#### Material for the task ####
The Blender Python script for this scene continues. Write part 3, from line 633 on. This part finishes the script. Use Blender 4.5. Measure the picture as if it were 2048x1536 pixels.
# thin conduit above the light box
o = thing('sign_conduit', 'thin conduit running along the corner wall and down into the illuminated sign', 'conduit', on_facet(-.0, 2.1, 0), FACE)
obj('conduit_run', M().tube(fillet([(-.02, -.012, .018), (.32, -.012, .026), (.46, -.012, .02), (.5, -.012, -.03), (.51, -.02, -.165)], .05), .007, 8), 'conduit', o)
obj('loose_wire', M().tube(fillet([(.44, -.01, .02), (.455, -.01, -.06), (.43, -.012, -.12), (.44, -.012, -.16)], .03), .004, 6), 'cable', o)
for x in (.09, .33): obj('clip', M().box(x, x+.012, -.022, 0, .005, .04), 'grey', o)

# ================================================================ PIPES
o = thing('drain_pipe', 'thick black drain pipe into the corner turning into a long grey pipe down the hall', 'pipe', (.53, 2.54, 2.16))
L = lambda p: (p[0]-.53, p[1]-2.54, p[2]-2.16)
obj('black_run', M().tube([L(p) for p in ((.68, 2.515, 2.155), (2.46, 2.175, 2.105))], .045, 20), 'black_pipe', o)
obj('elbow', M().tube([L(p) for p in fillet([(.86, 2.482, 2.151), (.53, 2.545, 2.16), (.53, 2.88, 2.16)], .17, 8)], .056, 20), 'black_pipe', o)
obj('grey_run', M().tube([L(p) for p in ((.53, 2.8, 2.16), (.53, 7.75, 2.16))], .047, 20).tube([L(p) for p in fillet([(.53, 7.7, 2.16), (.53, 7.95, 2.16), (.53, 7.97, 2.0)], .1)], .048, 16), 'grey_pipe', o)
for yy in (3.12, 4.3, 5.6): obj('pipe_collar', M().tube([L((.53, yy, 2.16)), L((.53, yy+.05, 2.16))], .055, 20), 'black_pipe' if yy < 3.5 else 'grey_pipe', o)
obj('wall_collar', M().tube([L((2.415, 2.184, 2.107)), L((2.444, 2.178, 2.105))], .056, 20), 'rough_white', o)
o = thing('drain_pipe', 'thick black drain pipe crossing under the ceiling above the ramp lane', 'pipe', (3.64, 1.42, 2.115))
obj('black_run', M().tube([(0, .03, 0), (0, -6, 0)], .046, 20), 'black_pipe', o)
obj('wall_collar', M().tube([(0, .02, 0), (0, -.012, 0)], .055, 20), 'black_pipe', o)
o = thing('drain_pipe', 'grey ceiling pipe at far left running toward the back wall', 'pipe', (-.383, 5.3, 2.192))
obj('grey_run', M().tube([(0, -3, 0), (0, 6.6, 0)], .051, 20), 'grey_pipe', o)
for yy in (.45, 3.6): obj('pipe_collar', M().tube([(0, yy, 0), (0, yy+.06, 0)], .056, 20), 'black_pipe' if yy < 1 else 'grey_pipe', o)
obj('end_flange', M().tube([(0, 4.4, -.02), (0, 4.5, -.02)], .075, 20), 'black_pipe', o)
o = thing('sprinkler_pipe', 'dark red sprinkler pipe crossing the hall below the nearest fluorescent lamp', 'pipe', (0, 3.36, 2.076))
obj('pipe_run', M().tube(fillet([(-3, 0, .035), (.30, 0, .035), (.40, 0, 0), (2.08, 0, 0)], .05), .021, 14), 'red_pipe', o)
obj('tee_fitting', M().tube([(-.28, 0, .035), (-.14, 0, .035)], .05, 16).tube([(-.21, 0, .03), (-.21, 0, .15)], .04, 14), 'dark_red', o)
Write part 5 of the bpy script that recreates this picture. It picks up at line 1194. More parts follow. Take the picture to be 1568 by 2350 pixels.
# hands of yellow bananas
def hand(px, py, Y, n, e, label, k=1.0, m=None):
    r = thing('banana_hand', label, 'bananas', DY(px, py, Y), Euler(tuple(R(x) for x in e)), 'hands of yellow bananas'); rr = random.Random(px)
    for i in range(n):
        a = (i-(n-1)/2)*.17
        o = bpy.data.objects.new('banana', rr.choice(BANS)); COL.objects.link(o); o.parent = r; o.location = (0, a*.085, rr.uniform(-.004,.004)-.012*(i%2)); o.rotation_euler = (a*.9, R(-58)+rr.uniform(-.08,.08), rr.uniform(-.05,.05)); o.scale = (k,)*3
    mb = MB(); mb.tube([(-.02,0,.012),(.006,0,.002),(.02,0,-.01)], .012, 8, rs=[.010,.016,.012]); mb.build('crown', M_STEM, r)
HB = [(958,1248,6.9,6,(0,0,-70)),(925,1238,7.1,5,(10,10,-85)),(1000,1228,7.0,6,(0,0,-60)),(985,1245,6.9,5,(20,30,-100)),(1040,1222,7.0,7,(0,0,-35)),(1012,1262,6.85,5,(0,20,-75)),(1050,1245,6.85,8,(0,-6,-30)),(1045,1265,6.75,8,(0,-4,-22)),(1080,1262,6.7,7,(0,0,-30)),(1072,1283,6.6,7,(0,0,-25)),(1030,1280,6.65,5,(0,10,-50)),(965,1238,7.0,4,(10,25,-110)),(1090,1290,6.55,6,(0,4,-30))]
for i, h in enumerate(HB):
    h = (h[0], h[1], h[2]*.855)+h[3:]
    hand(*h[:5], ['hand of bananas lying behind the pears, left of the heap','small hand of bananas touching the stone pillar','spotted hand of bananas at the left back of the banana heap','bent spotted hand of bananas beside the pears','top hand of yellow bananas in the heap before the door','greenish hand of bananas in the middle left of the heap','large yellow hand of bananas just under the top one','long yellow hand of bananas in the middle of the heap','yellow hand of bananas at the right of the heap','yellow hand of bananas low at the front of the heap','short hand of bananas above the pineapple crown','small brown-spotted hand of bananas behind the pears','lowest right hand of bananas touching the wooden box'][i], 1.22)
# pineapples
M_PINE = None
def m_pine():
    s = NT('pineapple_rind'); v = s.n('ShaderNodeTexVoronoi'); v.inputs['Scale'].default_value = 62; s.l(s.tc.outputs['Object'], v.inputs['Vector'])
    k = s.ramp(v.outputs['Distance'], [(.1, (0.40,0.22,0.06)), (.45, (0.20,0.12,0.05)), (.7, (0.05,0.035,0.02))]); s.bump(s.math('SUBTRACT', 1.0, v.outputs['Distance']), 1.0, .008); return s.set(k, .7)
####
Problem to work on - Reproduce every line above without error.

Result for this task -
The Blender Python script for this scene continues. Write part 3, from line 633 on. This part finishes the script. Use Blender 4.5. Measure the picture as if it were 2048x1536 pixels.
# thin conduit above the light box
o = thing('sign_conduit', 'thin conduit running along the corner wall and down into the illuminated sign', 'conduit', on_facet(-.0, 2.1, 0), FACE)
obj('conduit_run', M().tube(fillet([(-.02, -.012, .018), (.32, -.012, .026), (.46, -.012, .02), (.5, -.012, -.03), (.51, -.02, -.165)], .05), .007, 8), 'conduit', o)
obj('loose_wire', M().tube(fillet([(.44, -.01, .02), (.455, -.01, -.06), (.43, -.012, -.12), (.44, -.012, -.16)], .03), .004, 6), 'cable', o)
for x in (.09, .33): obj('clip', M().box(x, x+.012, -.022, 0, .005, .04), 'grey', o)

# ================================================================ PIPES
o = thing('drain_pipe', 'thick black drain pipe into the corner turning into a long grey pipe down the hall', 'pipe', (.53, 2.54, 2.16))
L = lambda p: (p[0]-.53, p[1]-2.54, p[2]-2.16)
obj('black_run', M().tube([L(p) for p in ((.68, 2.515, 2.155), (2.46, 2.175, 2.105))], .045, 20), 'black_pipe', o)
obj('elbow', M().tube([L(p) for p in fillet([(.86, 2.482, 2.151), (.53, 2.545, 2.16), (.53, 2.88, 2.16)], .17, 8)], .056, 20), 'black_pipe', o)
obj('grey_run', M().tube([L(p) for p in ((.53, 2.8, 2.16), (.53, 7.75, 2.16))], .047, 20).tube([L(p) for p in fillet([(.53, 7.7, 2.16), (.53, 7.95, 2.16), (.53, 7.97, 2.0)], .1)], .048, 16), 'grey_pipe', o)
for yy in (3.12, 4.3, 5.6): obj('pipe_collar', M().tube([L((.53, yy, 2.16)), L((.53, yy+.05, 2.16))], .055, 20), 'black_pipe' if yy < 3.5 else 'grey_pipe', o)
obj('wall_collar', M().tube([L((2.415, 2.184, 2.107)), L((2.444, 2.178, 2.105))], .056, 20), 'rough_white', o)
o = thing('drain_pipe', 'thick black drain pipe crossing under the ceiling above the ramp lane', 'pipe', (3.64, 1.42, 2.115))
obj('black_run', M().tube([(0, .03, 0), (0, -6, 0)], .046, 20), 'black_pipe', o)
obj('wall_collar', M().tube([(0, .02, 0), (0, -.012, 0)], .055, 20), 'black_pipe', o)
o = thing('drain_pipe', 'grey ceiling pipe at far left running toward the back wall', 'pipe', (-.383, 5.3, 2.192))
obj('grey_run', M().tube([(0, -3, 0), (0, 6.6, 0)], .051, 20), 'grey_pipe', o)
for yy in (.45, 3.6): obj('pipe_collar', M().tube([(0, yy, 0), (0, yy+.06, 0)], .056, 20), 'black_pipe' if yy < 1 else 'grey_pipe', o)
obj('end_flange', M().tube([(0, 4.4, -.02), (0, 4.5, -.02)], .075, 20), 'black_pipe', o)
o = thing('sprinkler_pipe', 'dark red sprinkler pipe crossing the hall below the nearest fluorescent lamp', 'pipe', (0, 3.36, 2.076))
obj('pipe_run', M().tube(fillet([(-3, 0, .035), (.30, 0, .035), (.40, 0, 0), (2.08, 0, 0)], .05), .021, 14), 'red_pipe', o)
obj('tee_fitting', M().tube([(-.28, 0, .035), (-.14, 0, .035)], .05, 16).tube([(-.21, 0, .03), (-.21, 0, .15)], .04, 14), 'dark_red', o)
Write part 5 of the bpy script that recreates this picture. It picks up at line 1194. More parts follow. Take the picture to be 1568 by 2350 pixels.
# hands of yellow bananas
def hand(px, py, Y, n, e, label, k=1.0, m=None):
    r = thing('banana_hand', label, 'bananas', DY(px, py, Y), Euler(tuple(R(x) for x in e)), 'hands of yellow bananas'); rr = random.Random(px)
    for i in range(n):
        a = (i-(n-1)/2)*.17
        o = bpy.data.objects.new('banana', rr.choice(BANS)); COL.objects.link(o); o.parent = r; o.location = (0, a*.085, rr.uniform(-.004,.004)-.012*(i%2)); o.rotation_euler = (a*.9, R(-58)+rr.uniform(-.08,.08), rr.uniform(-.05,.05)); o.scale = (k,)*3
    mb = MB(); mb.tube([(-.02,0,.012),(.006,0,.002),(.02,0,-.01)], .012, 8, rs=[.010,.016,.012]); mb.build('crown', M_STEM, r)
HB = [(958,1248,6.9,6,(0,0,-70)),(925,1238,7.1,5,(10,10,-85)),(1000,1228,7.0,6,(0,0,-60)),(985,1245,6.9,5,(20,30,-100)),(1040,1222,7.0,7,(0,0,-35)),(1012,1262,6.85,5,(0,20,-75)),(1050,1245,6.85,8,(0,-6,-30)),(1045,1265,6.75,8,(0,-4,-22)),(1080,1262,6.7,7,(0,0,-30)),(1072,1283,6.6,7,(0,0,-25)),(1030,1280,6.65,5,(0,10,-50)),(965,1238,7.0,4,(10,25,-110)),(1090,1290,6.55,6,(0,4,-30))]
for i, h in enumerate(HB):
    h = (h[0], h[1], h[2]*.855)+h[3:]
    hand(*h[:5], ['hand of bananas lying behind the pears, left of the heap','small hand of bananas touching the stone pillar','spotted hand of bananas at the left back of the banana heap','bent spotted hand of bananas beside the pears','top hand of yellow bananas in the heap before the door','greenish hand of bananas in the middle left of the heap','large yellow hand of bananas just under the top one','long yellow hand of bananas in the middle of the heap','yellow hand of bananas at the right of the heap','yellow hand of bananas low at the front of the heap','short hand of bananas above the pineapple crown','small brown-spotted hand of bananas behind the pears','lowest right hand of bananas touching the wooden box'][i], 1.22)
# pineapples
M_PINE = None
def m_pine():
    s = NT('pineapple_rind'); v = s.n('ShaderNodeTexVoronoi'); v.inputs['Scale'].default_value = 62; s.l(s.tc.outputs['Object'], v.inputs['Vector'])
    k = s.ramp(v.outputs['Distance'], [(.1, (0.40,0.22,0.06)), (.45, (0.20,0.12,0.05)), (.7, (0.05,0.035,0.02))]); s.bump(s.math('SUBTRACT', 1.0, v.outputs['Distance']), 1.0, .008); return s.set(k, .7)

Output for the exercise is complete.